Yo escribo por necesidad...

¿Es una necesidad vital o una necesidad económica?

(risas). Primero es una necesidad vital, pero es lógico que ese impulso lo quiera transformar en una necesidad económica. Uno tiene que irse a la cama y despertase a la mañana siguiente pensando en aquello por lo que siente una gran vocación vital y la mía hace muchos años que gira alrededor del mundo de la literatura. Un trabajo de ocho a tres me daría menos disgustos, pero soy escritor.

El Castamar de papel es «algo» distinto al Castamar adaptado al lenguaje televisivo.

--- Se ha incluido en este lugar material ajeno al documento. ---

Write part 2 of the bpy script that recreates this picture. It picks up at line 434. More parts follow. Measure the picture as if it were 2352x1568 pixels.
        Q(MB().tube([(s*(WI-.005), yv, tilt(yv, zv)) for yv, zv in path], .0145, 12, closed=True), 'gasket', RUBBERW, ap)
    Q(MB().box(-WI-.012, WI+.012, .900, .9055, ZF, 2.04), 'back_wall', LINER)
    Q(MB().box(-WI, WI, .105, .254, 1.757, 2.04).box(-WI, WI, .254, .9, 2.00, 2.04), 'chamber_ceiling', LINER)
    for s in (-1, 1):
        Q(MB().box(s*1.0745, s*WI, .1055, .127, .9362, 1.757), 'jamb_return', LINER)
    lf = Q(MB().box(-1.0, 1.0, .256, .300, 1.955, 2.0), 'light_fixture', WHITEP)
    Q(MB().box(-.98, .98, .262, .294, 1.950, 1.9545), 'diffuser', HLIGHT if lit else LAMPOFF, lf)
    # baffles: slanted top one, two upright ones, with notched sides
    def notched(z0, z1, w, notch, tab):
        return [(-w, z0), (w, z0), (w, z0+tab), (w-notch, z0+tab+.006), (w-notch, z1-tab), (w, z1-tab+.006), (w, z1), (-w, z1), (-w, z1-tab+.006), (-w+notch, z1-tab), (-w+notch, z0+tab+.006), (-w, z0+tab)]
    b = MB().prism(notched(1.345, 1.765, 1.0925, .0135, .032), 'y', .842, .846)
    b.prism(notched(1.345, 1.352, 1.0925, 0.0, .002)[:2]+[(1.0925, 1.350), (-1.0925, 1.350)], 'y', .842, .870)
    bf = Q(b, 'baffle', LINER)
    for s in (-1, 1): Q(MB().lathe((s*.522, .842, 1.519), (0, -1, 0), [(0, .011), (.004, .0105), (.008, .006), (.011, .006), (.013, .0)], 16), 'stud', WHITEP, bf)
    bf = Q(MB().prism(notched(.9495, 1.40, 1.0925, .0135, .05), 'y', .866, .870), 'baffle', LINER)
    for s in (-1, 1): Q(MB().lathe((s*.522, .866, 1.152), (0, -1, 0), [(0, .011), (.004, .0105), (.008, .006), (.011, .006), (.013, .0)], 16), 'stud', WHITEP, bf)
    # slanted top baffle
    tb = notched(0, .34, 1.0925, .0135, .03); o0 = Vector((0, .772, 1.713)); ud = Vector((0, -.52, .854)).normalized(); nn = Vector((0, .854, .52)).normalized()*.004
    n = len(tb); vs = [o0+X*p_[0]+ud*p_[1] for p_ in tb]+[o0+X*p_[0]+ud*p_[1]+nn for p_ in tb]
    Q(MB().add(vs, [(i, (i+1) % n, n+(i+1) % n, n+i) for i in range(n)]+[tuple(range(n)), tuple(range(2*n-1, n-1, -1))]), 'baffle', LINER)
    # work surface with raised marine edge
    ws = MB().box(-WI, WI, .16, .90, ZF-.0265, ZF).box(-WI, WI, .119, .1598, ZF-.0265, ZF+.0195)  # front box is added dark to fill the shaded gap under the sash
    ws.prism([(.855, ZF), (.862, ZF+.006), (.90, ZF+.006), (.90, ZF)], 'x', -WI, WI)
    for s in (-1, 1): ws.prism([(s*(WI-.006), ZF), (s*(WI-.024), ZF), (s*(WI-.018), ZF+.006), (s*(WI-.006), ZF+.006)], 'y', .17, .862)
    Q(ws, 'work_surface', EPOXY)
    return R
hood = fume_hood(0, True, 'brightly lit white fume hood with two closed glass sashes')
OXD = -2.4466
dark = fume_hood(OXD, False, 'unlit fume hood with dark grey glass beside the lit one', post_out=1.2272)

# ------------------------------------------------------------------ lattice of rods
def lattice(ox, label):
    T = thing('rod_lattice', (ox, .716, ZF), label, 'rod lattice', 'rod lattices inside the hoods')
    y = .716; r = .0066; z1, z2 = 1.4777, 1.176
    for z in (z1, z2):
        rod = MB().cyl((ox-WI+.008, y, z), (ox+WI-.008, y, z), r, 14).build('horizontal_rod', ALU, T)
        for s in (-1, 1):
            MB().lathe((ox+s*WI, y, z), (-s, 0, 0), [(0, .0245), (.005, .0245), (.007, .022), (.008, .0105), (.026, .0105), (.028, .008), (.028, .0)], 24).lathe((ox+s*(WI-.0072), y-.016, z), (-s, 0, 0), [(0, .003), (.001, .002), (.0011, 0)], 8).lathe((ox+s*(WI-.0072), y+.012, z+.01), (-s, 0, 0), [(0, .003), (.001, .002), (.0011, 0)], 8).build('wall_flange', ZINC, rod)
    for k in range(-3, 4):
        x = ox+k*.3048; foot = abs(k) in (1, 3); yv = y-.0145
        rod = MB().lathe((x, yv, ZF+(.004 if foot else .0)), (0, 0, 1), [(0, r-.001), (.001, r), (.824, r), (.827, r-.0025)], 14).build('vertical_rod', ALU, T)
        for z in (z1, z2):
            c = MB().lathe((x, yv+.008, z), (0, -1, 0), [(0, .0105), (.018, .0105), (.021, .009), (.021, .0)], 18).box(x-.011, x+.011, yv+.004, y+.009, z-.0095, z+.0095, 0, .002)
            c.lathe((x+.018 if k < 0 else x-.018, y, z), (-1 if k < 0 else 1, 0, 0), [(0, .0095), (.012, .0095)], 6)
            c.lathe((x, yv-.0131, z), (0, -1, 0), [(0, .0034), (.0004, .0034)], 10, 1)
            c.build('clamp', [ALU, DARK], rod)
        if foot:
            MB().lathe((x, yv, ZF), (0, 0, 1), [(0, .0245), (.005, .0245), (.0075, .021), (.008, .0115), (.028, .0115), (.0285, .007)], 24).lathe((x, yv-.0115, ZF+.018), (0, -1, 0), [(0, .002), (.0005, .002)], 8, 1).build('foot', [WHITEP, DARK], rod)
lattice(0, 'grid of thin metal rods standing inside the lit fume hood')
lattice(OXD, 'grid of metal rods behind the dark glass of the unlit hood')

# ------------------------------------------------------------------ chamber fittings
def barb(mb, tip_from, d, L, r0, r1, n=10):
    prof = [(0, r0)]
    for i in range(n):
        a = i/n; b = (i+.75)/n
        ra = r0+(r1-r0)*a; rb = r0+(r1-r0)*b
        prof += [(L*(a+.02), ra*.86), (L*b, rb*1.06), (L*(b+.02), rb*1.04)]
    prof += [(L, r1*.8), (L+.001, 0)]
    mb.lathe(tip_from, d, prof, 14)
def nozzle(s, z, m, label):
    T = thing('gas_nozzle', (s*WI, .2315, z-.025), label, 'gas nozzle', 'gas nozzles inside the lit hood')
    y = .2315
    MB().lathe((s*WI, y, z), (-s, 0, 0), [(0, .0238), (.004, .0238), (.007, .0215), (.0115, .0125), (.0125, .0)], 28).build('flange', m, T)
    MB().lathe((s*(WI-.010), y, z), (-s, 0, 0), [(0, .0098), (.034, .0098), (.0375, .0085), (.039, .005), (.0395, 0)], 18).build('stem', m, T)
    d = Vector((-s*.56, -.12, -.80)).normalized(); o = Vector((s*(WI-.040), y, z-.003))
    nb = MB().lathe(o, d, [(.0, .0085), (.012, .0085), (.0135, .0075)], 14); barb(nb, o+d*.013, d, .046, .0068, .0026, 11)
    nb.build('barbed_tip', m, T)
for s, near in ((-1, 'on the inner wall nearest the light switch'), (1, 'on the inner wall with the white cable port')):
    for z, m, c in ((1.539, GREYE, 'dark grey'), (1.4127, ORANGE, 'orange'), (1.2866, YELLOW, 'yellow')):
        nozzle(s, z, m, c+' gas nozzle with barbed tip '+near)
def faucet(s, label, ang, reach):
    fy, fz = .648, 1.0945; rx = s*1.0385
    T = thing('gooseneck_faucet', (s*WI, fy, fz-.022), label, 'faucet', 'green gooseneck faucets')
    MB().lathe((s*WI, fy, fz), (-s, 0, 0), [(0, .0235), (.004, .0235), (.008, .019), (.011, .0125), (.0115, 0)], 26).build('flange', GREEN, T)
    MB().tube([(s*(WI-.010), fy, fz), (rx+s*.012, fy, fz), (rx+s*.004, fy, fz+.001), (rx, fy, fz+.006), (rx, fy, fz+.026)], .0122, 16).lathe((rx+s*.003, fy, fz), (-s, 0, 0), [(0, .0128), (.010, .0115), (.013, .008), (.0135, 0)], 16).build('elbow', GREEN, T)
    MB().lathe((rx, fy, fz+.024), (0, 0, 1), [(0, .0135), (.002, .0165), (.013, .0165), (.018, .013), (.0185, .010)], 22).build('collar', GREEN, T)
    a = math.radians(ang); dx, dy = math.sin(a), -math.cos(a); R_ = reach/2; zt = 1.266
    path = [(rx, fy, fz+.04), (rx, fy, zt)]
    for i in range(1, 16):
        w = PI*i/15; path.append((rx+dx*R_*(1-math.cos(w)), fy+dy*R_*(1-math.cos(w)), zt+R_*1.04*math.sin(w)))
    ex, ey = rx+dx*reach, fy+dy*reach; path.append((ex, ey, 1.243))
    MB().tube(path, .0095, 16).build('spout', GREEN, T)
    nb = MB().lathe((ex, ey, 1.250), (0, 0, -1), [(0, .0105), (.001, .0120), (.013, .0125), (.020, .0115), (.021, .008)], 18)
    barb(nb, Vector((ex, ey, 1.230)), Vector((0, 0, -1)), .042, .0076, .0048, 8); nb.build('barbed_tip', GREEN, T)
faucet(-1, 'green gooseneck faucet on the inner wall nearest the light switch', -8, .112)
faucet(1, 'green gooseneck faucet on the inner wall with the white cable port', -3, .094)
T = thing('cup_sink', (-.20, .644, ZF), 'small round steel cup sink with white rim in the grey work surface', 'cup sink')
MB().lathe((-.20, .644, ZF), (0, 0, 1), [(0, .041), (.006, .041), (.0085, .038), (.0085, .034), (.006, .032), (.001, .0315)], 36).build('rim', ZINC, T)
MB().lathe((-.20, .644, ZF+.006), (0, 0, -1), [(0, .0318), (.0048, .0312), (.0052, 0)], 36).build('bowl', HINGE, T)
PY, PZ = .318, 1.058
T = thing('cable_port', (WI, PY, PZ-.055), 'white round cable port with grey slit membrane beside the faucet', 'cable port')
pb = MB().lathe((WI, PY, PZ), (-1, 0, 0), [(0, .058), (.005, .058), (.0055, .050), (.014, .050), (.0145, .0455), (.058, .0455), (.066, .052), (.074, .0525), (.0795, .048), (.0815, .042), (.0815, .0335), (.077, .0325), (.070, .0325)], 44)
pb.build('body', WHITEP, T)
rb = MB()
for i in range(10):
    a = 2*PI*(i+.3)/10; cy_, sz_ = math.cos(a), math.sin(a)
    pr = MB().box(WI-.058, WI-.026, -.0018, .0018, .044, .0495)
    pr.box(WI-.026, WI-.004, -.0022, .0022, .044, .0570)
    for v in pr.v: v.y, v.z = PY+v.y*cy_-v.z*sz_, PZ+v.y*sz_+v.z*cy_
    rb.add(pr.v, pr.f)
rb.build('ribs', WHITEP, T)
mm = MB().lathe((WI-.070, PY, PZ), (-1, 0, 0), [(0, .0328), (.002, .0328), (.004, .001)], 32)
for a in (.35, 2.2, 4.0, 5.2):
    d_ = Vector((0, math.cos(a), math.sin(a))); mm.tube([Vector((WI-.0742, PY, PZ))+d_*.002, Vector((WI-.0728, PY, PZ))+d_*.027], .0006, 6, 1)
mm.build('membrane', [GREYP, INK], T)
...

Sí que existen esos matices de los que me habla... Yo soy el coproductor ejecutivo de la serie y, sinceramente, cuando llegó el momento de ceder los derechos de la obra para que adaptarla a la televisión entendí que había que separar las dos cosas. La obra audiovisual no es mi obra, es un proyecto que hace otra persona derivado de la historia que yo escribí, pero en la que influyo para que se haga de una determinada manera. No soy uno de esos autores que se apegan demasiado a su novela y se muestran críticos porque no ve reflejado lo que hizo... No me molesta que mis libros sufran cambios en una serie de televisión. Puedo estar más o menos de acuerdo, pero esa es una tarea que no me corresponde.

¿Cómo se levantó un madrileño el día después de que Ayuso Arrasara en las urnas?

Con la sensación de que vivimos en democracia y que la gente es libre de votar lo que más le convenza. Al margen de ese sentimiento de libertad, lo que más me gustaría a partir de este momento es que todo se relajara un poco más porque hemos vivido un proceso electoral con poco diálogo y mucho ruido. Entender y tolerar las ideas de otros, que es un mensaje que aparece grabado a fuego en Los diez escalones, es un tesoro cada vez más apreciado en una sociedad dominada por la bulla.

¿Cree que ese «ruido político» ha venido para quedarse?

Es evidente que existe un círculo vicioso en el que participan los políticos, los medios de comunicación y la ciudadanía sobre el que conviene realizar una profunda reflexión. Hay que llegar a comprender que es legítimo que una persona pueda opinar en libertad y en una dirección que no tiene que coincidir con la mía.

Los libros que se quemaban en el medievo ahora los hemos cambiado por los votos que se «queman» cada vez que acudimos a un proceso electoral.

Si tengo que elegir, prefiero que no se quemen libros... Cuando los quemaban se daba una extraña dualidad porque por un lado teníamos a la Iglesia cerrando un gran ciclo cultural que procedía de los griegos y latinos, que había cruzado Siria, la escuela de Bagdad, Alejandría y había terminado en el Al-Ándalus, pero, a su vez, había libros que atentaban contra unas ideas que se consideraban inamovibles. Todo aquello que fuera en contra unas ideas dogmáticas acababa en el fuego. No solo había que erradicar las ideas sino a los que las tenían. Afortunadamente en 2021, al menos en España, aún no hemos llegado a esos extremos.